The FCA definition of an ETF is ‘An open-ended investment fund which tracks certain indexes and is bought and sold on an exchange rather than through a fund manager.’ Effectively an ETF is a hybrid of a pooled investment fund (in particular an index tracker) and a share. This is similar in context to an Investment Trust but instead of investing in a spread of assets and regions an ETF will be dedicated to a specific index such as the FTSE 100. Where the two differ is that an investment trust is a closed ended fund whereas the ETF is open. So essentially then the ETF is set up like a normal investment fund but whose shares for a retail client are listed on a ‘listed’ stock exchange and purchased via a stock broker.
Because of the general lack of active management they can give investors cheap and efficient access to a wide range of different indices, sectors and even commodities.
Units of an ETF can be purchased at any time (so long as the stock market is open) during the day (but a stockbroker does need to be used) as a result the price can change regularly based on this buying and selling, also as well as being held directly they can be held via a wrapper such as an ISA, SIPP, SSAS, offshore bond or child trust fund
It must be remembered that ETFs come in many different guises as they can use differing methods of tracking an index i.e.
Full index replication
The ETF will hold all the constituents of the index in the same proportion as the index.
Sampling replication
The ETF will hold a sample of the constituents of the index which it is replicating. This could mean the ETF does not fully replicate the index and may return more or less.
Synthetic replication
This involves the use of SWAPS and consequently there is a counter-party risk. The ETF buys investments that may not be within the index the ETF is tracking. It then swaps the return on these investments for the return on the index.

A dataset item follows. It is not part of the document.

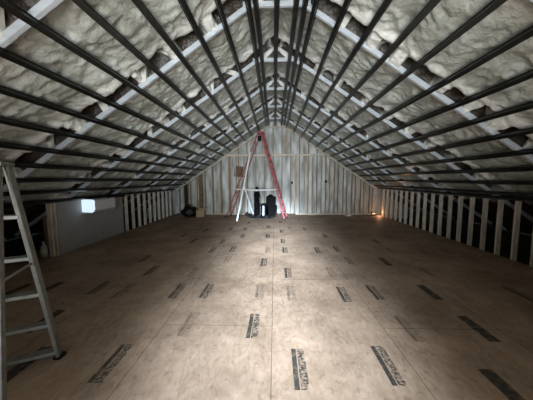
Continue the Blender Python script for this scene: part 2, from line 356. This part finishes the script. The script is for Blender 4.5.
# ---------------------------------------------------------------- roof trusses
ORD = ['nearest', 'second nearest', 'third nearest', 'fourth nearest', 'fifth nearest', 'farthest']
TP = [n for n in range(len(TR_Y))]
for k, yt in enumerate(TR_Y):
    vis = k-2
    lab = {0: 'pale roof truss behind the camera', 1: 'pale roof truss just above the camera', 2: 'pale roof truss nearest of those in view, seen only at the upper left corner'}.get(k)
    if not lab: lab = 'pale lumber roof truss, %s of the five whose short tie crosses under the ridge' % ['nearest', 'second nearest', 'middle one', 'second farthest', 'farthest'][k-3]
    e = empty('roof_truss', (CX, yt, COLL), lab, 'roof truss', 'roof trusses along the attic')
    for sd in (-1, 1):
        bar('inner_chord', rp(sd, .02, yt, .034), rp(sd, 7.1, yt, .034), .038, .068, CHORD, e, side=(0, 1, 0))
        qs = WEBQ[(sd, k)]
        for i, q in enumerate(qs):
            dq = [0, .22, -.2][(i+k) % 3]
            bar('web', rp(sd, q, yt-.012, .05), rp(sd, q+dq, yt-.012, .34), .04, .09 if dq else .11, WEB, e, side=(0, 1, 0))
        # curved foam-covered gusset arm beside the ridge
        bar('ridge_arm', rp(sd, .36, yt-.04, -.03), rp(sd, .05, yt-.04, .02), .03, .06, WEB, e, side=(0, 1, 0))
    bar('collar_tie', (CX-.47, yt-.02, COLL+.034), (CX+.47, yt-.02, COLL+.034), .038, .068, CHORD, e, side=(0, 1, 0))
    bar('king_post', (CX, yt-.02, COLL+.09), (CX, yt-.02, APEX+.1), .038, .07, WEB, e, side=(0, 1, 0))

# ---------------------------------------------------------------- furring channels
def channel_mesh(width=.078, hat=.052, depth=.042, seed=0):
    """hat section hanging under the trusses; local x across, -z down, y along"""
    r = random.Random(seed); g = .0012
    prof = [(-width/2, 0), (-hat/2-.004, 0), (-hat/2, -depth), (hat/2, -depth), (hat/2+.004, 0), (width/2, 0), (width/2, g), (hat/2+.002, g), (hat/2-.003, -depth+g), (-hat/2+.003, -depth+g), (-hat/2-.002, g), (-width/2, g)]
    bm = bmesh.new(); n = 26; y0, y1 = -1.4, 10.44; rings = []
    ph = [r.uniform(0, 6) for _ in range(3)]
    for i in range(n+1):
        y = y0+(y1-y0)*i/n
        dx = .006*math.sin(y*1.1+ph[0])+.003*math.sin(y*3.1+ph[1])
        rings.append([bm.verts.new((px+dx, y, pz)) for px, pz in prof])
    m_ = len(prof)
    for i in range(n):
        for j in range(m_): bm.faces.new((rings[i][j], rings[i+1][j], rings[i+1][(j+1) % m_], rings[i][(j+1) % m_]))
    bm.faces.new(rings[0]); bm.faces.new(rings[-1][::-1])
    bmesh.ops.recalc_face_normals(bm, faces=bm.faces); return bm
NTH = ['first', 'second', 'third', 'fourth', 'fifth', 'sixth', 'seventh', 'eighth', 'ninth', 'tenth', 'eleventh', 'twelfth', 'thirteenth', 'fourteenth']
def place_channel(x, z, tilt, label, grp, seed):
    o = obj('furring_channel', channel_mesh(seed=seed), STEEL); o.location = (x, 0, z); o.rotation_euler = (0, tilt, 0)
    tag(o, label, 'metal channel', grp); return o
DX = .325
for i in range(14):
    x = CX+.511+i*DX if i < 13 else 4.60
    place_channel(x, roof_z(x)-.002, TH, 'dark steel furring channel on the right roof slope, %s down from the ridge' % NTH[i], 'channels on the right roof slope', i)
for i in range(14):
    x = CX-.393-i*DX
    place_channel(x, roof_z(x)-.002, -TH, 'dark steel furring channel on the left roof slope, %s down from the ridge' % NTH[i], 'channels on the left roof slope', 30+i)
for x, lb in ((CX, 'dark steel channel running under the middle of the ridge ties'), (.30, 'dark steel channel under the ridge ties, just right of the middle one'),
              (.425, 'dark steel channel at the right ends of the ridge ties'), (-.25, 'dark steel channel under the ridge ties, just left of the middle one')):
    place_channel(x, COLL-.002, 0, lb, 'channels under the ridge ties', int(x*100)+90)

# ---------------------------------------------------------------- aluminium stepladder at the left
Pf = Vector((-1.956, 1.904, 0)); Pr = Vector((-1.625, 1.188, 0)); T = Vector((-1.94, 1.60, 1.71))
W = Vector((-.898, -.44, 0)).normalized(); dn = (Pf-Pr).normalized()
lad = empty('stepladder', (Pf+Pr)/2+W*.25, 'weathered aluminium stepladder standing open at the left edge of the room', 'ladder')
Tf = T+dn*.05; Tb = T-dn*.05; wb_, wt = .52, .30
def rail(a, b, nm, wdt=.028, th=.07):
    return bar(nm, a, b, wdt, th, ALU, lad, side=W, bevel=.003)
rail(Pf, Tf, 'front_rail'); rail(Pf+W*wb_, Tf+W*wt, 'front_rail')
rail(Pr, Tb, 'rear_rail', .025, .05); rail(Pr+W*wb_, Tb+W*wt, 'rear_rail', .025, .05)
for fr in (.045, .21, .385, .575, .775):
    a = Pf.lerp(Tf, fr); b = (Pf+W*wb_).lerp(Tf+W*wt, fr)
    st_ = bar('step', a, b, .085, .028, ALU, lad, side=dn, bevel=.003)
bm = bmesh.new(); mid = (Pf+W*wb_/2).lerp(Tf+W*wt/2, .045)
bar_bm(bm, mid, Pf.lerp(Tf, .0)+Vector((0, 0, .02)), .02, .006); obj('step_brace', bm, ALU, lad)
for fr in (.3, .7):
    bar('rear_brace', Pr.lerp(Tb, fr), (Pr+W*wb_).lerp(Tb+W*wt, fr), .03, .012, ALU, lad)
bar('top_cap', T-W*.03+Vector((0, 0, .01)), T+W*(wt+.03)+Vector((0, 0, .01)), .17, .03, ALU, lad, side=dn, bevel=.006)
for o_ in (0, 1):
    a = Pf.lerp(Tf, .55)+W*(o_*.4); b = Pr.lerp(Tb, .55)+W*(o_*.4)
    bar('spreader', a, b, .02, .004, ALU, lad, side=(0, 0, 1))
for p_ in (Pf, Pr):
    for o_ in (0, 1): bx('foot', p_+W*(o_*wb_)+Vector((0, 0, .015)), (.06, .08, .03), BLACKP, lad, .005)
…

In addition to this there are more complex version which can involve high risk strategies such as gearing so that for every £100 put in the fund the fund will borrow additional monies so that more than original £100 is invest (i.e. the fund may borrow £100 so £200 in total is invested) this works well if the investment increases in value, as you would get nearly double the return (based on amount borrowed meaning £200 invested) but if it falls you loss twice as much and could lose all the investment.
As you can see the more complex the structure the higher the investment risk involved.